The Best Kind Of Lawn For Shady Backyards

When you're in the dog days of summer, shade is a priceless commodity. You can kick back with a cold drink and forget that it feels like 100% humidity outside. When you're trying to grow a lush, healthy lawn, though, shade can feel like more of a curse. 

Thankfully, there are varieties of grass that can thrive with only a few hours of sunlight per day. It's important to note that, if there's an area of your yard that doesn't receive any light whatsoever, growing grass just isn't going to happen for you. In that instance, you'll want to consider options like a rock garden, a water feature, or an assortment of shade-loving plants like hostas (if you go one of these routes, make sure your garden tools are primed and ready).

If you know your shady backyard still gets enough light, you need to determine if your area grows warm-season grass or cool-season grass. "Cool-season grasses thrive in regions with early spring and fall temperatures between 65 and 80 degrees Fahrenheit, such as Northern California, the Pacific Northwest, the upper Great Plains, the upper Midwest, and New England," according to "Warm-season grasses grow best in regions with summer temperatures ranging between 75 to 90 degrees, such as the Deep South and the lower southeast and southwest." 
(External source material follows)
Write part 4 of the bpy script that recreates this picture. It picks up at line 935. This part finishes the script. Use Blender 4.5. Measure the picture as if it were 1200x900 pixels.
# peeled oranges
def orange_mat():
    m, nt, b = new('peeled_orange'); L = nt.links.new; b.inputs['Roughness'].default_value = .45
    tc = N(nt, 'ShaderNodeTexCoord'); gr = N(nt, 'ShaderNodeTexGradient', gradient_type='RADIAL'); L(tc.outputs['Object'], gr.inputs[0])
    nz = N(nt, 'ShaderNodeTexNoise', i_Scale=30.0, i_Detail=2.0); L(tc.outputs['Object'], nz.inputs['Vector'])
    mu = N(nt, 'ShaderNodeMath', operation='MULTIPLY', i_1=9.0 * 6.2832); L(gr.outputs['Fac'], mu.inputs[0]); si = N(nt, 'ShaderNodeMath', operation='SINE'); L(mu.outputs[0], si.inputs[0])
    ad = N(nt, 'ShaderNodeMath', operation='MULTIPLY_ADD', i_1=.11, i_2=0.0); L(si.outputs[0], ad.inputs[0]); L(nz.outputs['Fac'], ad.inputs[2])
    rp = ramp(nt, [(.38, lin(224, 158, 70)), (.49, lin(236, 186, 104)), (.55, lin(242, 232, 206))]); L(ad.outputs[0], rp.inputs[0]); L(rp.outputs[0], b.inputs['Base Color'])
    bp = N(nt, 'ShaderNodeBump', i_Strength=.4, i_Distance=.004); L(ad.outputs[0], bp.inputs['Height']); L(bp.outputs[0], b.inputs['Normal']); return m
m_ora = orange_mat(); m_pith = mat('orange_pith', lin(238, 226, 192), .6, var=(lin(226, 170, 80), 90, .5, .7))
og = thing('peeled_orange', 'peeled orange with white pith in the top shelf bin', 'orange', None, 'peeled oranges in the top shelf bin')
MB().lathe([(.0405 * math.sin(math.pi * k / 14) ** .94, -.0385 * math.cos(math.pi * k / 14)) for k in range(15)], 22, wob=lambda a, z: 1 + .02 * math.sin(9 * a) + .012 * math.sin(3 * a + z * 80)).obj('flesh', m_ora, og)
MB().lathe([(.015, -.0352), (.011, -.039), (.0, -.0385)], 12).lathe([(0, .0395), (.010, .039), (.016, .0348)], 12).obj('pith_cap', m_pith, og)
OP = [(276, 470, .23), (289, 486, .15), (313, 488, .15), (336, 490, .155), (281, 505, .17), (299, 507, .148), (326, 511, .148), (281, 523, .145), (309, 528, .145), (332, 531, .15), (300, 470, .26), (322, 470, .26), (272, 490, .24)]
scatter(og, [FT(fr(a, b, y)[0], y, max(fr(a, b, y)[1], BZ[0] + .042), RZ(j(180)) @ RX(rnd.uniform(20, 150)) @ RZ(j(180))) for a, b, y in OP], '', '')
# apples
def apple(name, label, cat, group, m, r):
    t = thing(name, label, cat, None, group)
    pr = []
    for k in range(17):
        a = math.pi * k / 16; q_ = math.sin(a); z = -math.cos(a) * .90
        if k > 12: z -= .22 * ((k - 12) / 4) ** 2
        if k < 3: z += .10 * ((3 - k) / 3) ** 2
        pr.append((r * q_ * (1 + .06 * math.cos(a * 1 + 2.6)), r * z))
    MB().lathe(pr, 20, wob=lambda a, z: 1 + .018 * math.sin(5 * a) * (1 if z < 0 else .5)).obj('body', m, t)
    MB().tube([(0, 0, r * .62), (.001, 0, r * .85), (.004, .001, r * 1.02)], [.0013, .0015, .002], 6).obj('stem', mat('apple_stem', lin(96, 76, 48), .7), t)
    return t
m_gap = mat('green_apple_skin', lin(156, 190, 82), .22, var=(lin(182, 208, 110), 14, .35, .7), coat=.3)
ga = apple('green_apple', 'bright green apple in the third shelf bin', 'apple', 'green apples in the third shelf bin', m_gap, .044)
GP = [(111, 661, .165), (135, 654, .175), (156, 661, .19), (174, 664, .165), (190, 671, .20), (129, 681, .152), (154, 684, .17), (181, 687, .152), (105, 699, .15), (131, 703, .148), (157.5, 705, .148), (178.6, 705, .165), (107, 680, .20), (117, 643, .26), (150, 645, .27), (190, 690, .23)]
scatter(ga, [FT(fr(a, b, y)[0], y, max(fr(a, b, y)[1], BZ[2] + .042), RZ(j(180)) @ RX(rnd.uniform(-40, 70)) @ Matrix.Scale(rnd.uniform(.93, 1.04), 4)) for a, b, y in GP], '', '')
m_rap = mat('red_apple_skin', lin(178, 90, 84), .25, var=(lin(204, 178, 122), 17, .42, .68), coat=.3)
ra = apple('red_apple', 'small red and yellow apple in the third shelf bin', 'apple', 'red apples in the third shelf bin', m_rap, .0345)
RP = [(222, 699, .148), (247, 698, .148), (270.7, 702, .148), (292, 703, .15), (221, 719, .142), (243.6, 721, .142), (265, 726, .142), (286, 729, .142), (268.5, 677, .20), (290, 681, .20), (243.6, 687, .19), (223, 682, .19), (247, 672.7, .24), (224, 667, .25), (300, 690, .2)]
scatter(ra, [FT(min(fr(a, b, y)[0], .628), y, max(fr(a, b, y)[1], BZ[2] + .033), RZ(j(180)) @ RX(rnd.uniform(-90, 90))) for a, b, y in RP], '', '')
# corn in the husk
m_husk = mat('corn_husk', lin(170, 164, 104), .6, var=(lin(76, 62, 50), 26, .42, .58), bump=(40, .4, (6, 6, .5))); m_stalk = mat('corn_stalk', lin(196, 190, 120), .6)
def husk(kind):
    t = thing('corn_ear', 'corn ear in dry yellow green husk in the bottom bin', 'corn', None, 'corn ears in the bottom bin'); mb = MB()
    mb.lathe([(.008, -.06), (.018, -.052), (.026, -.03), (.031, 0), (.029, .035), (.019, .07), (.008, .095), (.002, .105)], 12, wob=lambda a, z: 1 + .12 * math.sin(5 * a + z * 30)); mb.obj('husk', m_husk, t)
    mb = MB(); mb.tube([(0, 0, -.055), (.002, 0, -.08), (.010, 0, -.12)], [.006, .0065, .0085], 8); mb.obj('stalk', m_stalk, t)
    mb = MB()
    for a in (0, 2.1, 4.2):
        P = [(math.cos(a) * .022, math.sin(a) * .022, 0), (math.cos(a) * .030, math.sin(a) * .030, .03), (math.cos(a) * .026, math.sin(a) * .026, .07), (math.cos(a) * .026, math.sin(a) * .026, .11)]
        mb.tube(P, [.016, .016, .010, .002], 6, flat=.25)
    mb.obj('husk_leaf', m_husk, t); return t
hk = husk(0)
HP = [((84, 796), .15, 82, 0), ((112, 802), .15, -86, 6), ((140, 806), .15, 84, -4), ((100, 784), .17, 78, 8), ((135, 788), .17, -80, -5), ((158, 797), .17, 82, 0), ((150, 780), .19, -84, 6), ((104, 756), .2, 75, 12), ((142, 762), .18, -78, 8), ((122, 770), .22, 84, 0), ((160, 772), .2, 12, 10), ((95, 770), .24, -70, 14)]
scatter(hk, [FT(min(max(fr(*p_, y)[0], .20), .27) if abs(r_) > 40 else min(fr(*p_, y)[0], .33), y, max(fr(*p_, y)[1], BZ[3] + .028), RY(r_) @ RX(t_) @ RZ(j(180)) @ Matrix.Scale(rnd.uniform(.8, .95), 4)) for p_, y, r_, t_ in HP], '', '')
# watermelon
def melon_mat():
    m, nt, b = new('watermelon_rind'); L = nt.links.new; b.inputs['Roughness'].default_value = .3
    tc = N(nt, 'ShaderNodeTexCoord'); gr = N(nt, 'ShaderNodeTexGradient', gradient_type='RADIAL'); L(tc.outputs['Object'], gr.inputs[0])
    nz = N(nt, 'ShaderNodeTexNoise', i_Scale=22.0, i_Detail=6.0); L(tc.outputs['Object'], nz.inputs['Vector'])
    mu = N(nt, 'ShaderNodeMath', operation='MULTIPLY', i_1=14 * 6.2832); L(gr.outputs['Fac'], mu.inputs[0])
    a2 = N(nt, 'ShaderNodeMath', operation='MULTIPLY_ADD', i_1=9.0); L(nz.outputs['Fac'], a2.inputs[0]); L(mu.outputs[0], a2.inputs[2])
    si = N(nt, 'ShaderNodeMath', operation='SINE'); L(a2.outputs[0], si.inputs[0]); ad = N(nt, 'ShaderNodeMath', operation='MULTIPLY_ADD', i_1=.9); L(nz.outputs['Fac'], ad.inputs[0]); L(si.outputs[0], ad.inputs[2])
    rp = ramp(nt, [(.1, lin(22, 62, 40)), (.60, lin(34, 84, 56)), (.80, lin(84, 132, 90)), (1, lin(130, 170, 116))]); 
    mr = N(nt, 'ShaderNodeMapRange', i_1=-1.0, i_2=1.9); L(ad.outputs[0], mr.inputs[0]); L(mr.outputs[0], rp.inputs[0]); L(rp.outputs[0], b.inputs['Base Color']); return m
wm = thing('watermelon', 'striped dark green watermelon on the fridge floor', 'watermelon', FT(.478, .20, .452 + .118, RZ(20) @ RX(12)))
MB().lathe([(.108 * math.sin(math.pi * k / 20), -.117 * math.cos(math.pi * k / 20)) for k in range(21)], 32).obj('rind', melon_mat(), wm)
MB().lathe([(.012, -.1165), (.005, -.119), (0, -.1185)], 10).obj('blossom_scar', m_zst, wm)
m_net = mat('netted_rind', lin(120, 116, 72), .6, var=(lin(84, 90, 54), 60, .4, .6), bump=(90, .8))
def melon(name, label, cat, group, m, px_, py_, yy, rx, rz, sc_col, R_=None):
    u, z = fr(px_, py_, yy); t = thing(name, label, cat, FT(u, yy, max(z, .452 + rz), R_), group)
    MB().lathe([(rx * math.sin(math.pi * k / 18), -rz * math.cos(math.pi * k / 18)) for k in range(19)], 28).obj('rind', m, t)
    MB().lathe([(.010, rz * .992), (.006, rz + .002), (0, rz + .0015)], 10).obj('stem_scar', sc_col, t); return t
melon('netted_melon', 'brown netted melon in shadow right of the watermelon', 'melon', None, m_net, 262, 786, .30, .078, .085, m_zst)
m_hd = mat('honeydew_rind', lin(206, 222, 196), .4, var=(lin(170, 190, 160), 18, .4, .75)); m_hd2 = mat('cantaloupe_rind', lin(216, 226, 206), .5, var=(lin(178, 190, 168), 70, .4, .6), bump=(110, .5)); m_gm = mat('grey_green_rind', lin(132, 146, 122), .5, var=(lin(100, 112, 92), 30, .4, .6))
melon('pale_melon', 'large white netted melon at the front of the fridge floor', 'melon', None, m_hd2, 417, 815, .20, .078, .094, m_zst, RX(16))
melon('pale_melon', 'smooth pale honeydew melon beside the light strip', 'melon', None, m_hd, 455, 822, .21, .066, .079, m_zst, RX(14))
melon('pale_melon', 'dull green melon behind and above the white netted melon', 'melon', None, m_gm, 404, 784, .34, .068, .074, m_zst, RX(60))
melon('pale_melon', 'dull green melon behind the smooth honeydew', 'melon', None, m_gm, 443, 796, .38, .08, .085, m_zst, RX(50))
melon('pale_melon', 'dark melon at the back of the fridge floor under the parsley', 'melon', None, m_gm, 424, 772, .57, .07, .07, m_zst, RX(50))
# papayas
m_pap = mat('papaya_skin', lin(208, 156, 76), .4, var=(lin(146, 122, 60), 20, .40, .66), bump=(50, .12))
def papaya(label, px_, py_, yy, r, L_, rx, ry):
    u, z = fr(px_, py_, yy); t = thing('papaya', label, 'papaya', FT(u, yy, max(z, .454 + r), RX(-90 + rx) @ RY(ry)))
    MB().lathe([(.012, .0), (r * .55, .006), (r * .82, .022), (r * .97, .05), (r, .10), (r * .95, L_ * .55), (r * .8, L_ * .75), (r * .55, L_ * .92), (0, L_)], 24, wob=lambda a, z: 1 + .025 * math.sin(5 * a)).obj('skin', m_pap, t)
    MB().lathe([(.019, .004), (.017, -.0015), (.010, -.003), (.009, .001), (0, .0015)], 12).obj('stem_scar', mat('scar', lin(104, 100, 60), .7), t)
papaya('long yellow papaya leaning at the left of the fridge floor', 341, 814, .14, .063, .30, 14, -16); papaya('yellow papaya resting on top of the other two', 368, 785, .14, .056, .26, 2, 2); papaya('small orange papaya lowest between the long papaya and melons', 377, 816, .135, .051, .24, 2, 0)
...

Now that you know which category your lawn falls into, read on to find out what types of grass will work best for your shady backyard.

The best cool-season grass

With its attractive dark-green shade and deep root system, fescue is a favorite choice for cool-season lawns. The Lawn Institute says that the strengths of this grass include its "fine leaf texture, shade tolerance, low maintenance requirements, slowly spreading growth habit, winter hardiness, and good drought tolerance when compared to other cool-season grades." Gardening Know How specifically touts red creeping fescue as a solution to your shady lawn woes, as it performs exceptionally well and has an excellent track record.

The Lawn Institute recommends mowing fescue every one or two weeks during the growing season, and you want to set your rotary mower height between one-and-a-half and three inches. You'll definitely want to fertilize with nitrogen and possibly add other nutrients, like potassium or phosphorus, but the necessity for additional fertilizing is based on the individual needs of your lawn, which can be determined by soil testing. Once you've got your cool-season yard looking lush and healthy, you can add some easy garden plants to complete your outdoor oasis.

The best warm-season grass

While there are several great options for your shady backyard in a warm-season climate, you can't go wrong with St. Augustine grass. "St. Augustine creates a smooth even turf which is tolerant to extremely high temperatures and low moisture," per Gardening Know How. "It retains its color longer than other warm-season grasses when exposed to cool temperatures and requires infrequent mowing." The pros for using this grass certainly outweigh the cons, though it's important to note that it's a coarser grass, which means it won't feel nice and soft under your feet. If grass texture is a make-or-break point for you, St. Augustine might not be totally out of the running. The Lawn Institute says that advancements in plant breeding have created new varieties with a "finer leaf texture."

St. Augustine grass needs to be planted as sod or plugs, not seed. You'll want to mow weekly, with the rotary mower set between two-and-a-half and three-and-a-half inches, per The Lawn Institute. Once your lawn is ready to enjoy, make sure to keep mosquitoes at bay so nothing gets in the way of your sizzling summer fun.